Blurry circular light reflections on dark background.
I need to make a video of all of them

I had a short conversation with my twin

About my publications, she said, “I once said that it will help the universe.” I replied, “If you wrote a book, I would read it.” Yeah, right—me? Yes. None of them want to write.

I had to keep to myself because, in this world, I am withdrawn. I isolated myself with all the responsibilities—for the friendship of it all. My 40- and 37-year-old daughters, all eighteen grandchildren—one in heaven—one great-grandson, the ex-wife, and two other significant others of my son—his children’s mothers.

So, back to my twin. I told her if the site were to go fully social, I would have to do it in the next few days. She said, “But people would be able to read it.” Yes—and what about the comments? Well… I cannot combat anything I have written or take it back.

I told her I love all my writings, and I am not embarrassed. But still—who am I? A friend to the world, to the universe, the multi-universe, every dimension, the cosmos, the multitudes of galaxies. Everything that is belongs to God—with all of us.

Twenty-seven years since my departure, my abandonment. On January 20, 1996, I started writing. I do not know how to end it, so I keep it open. It is in heaven and on earth.

It is love united—one in Spirit, one in the Lord—for eternity. The words of this website will never die. It is my personal conversations with the Lord. It is a treasure house of Spirit communication. I reflect on the times I spent in the presence of Spirit.

This must go out to the world. I am weary. I have the Lord to back me up, but no human person has touched my writings. Yes, all done by me—massive amounts of data I have published without contact.

My conversations are from the past. We are all one in the presence of Spirit. I shared 610 personal conversations I had—in the presence of Spirit—with anyone who stops and reads them.

Now is the time. I must push myself to set up all the accounts. I have to look past myself again and send it out to the world. I delete things—not on my website. I panic—that is why this website has been silent, so to speak. Few have found it. 10,555 views since it hit 400,000 page views, bringing the total to 2,599,450 since December 13, 2013. That is not a drop in the bucket.

It is significant to me. Sharing is caring—always and forever meant to be shared. I believe this in eternity. What do I do—wallow, or get this show on the road?

Maybe some will understand. The heart knows what is written is in the presence of Spirit. It is a gift of thanksgiving to God the Father, God the Son, and God the Holy Spirit, in faith of the unity of our eternal existence.

December 29, 2022

December 30, 2022—I was full of publications at the start of the year, publishing for the first time with no actual dates. 2022 was out of the ordinary for me in every sense of the word.

Then came the responsibility. As family and friend, I worked on it—and I had fun. That was then; now is now. The site had not reached 400,000 views in several years. This year was the biggest. The writings of 2022 are from 1996 to 2022.

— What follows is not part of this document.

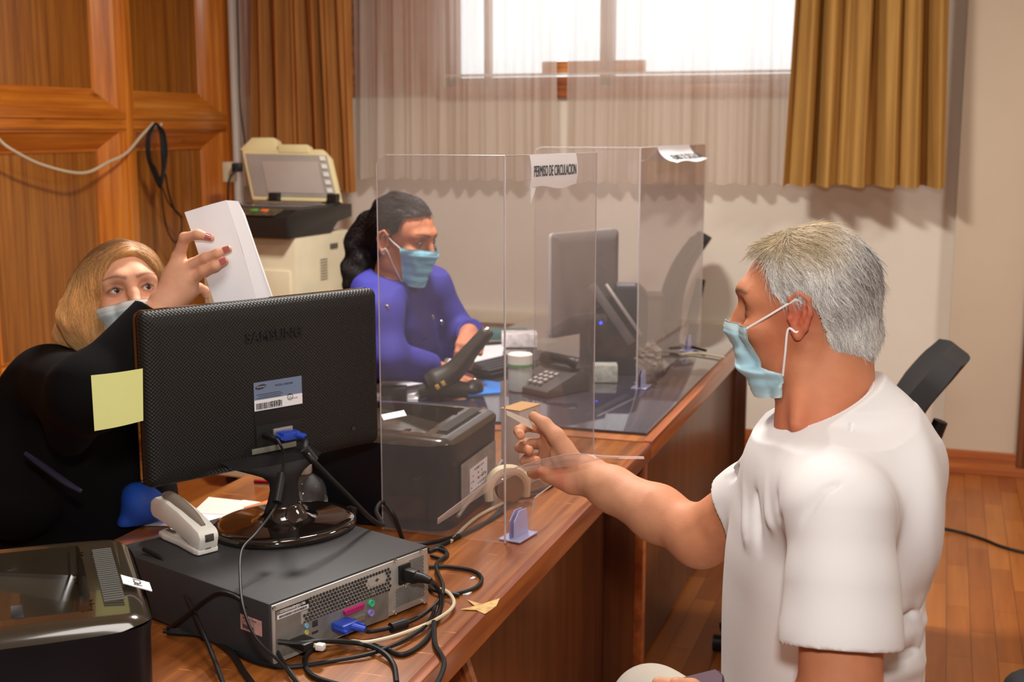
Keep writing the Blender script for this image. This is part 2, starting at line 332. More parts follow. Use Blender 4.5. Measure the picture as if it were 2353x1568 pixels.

Pieces put together to become the whole of the 2022 writings—publications from the past, future, and now. No matter when I wrote them, they mean the same thing—which means they were written in the present, which is now, at all times.

The precious times I had “In Presence of Spirit” were for all of us. No one is left out. No how, no way could I have created this website without the presence of the Holy Spirit and the holy communion of souls in eternity.

It all fell into place, each piece on its own. It stopped being a book a long time ago. I shared around twenty-five writings on Facebook, then panicked and deleted all of it.

Then, in October 2011, Sarah set me up with Blogger. I felt the need for protection, so I enrolled my site with GoDaddy hosting, among other things.

The whole of “In Presence of Spirit.com” is my gift to anyone who will ever read my conversations with the Lord.

December 31, 2022, 12:03 a.m.—twenty-four hours, and 2022 is gone forever. The site will be starting at zero. I cannot change the past. At least I worked it and reached over 410,000 page views in 2022.

What can I say? 2023 should hit the bull’s-eye—even though some might think it is gibberish. I love it all. I have some changes to make. It is strange—I have to be the one to put it out there, everywhere. One of my last wills and testaments.

It has surpassed the tests of time. It is still here, and it is thirty-four years old—“In Presence of Spirit.” It is the most precious gift I was given from above, and it grew so big I could not stay silent anymore. Accept it or deny it—it does not change the authenticity of being in Spirit communication.

Wendy

January 5, 2023—Love you. God bless you, in the presence of Spirit, at the same time, everywhere in the cosmos. It is in the air. I know I am blessed to have a beautiful website that has nothing to sell—only time to be in the presence of Spirit.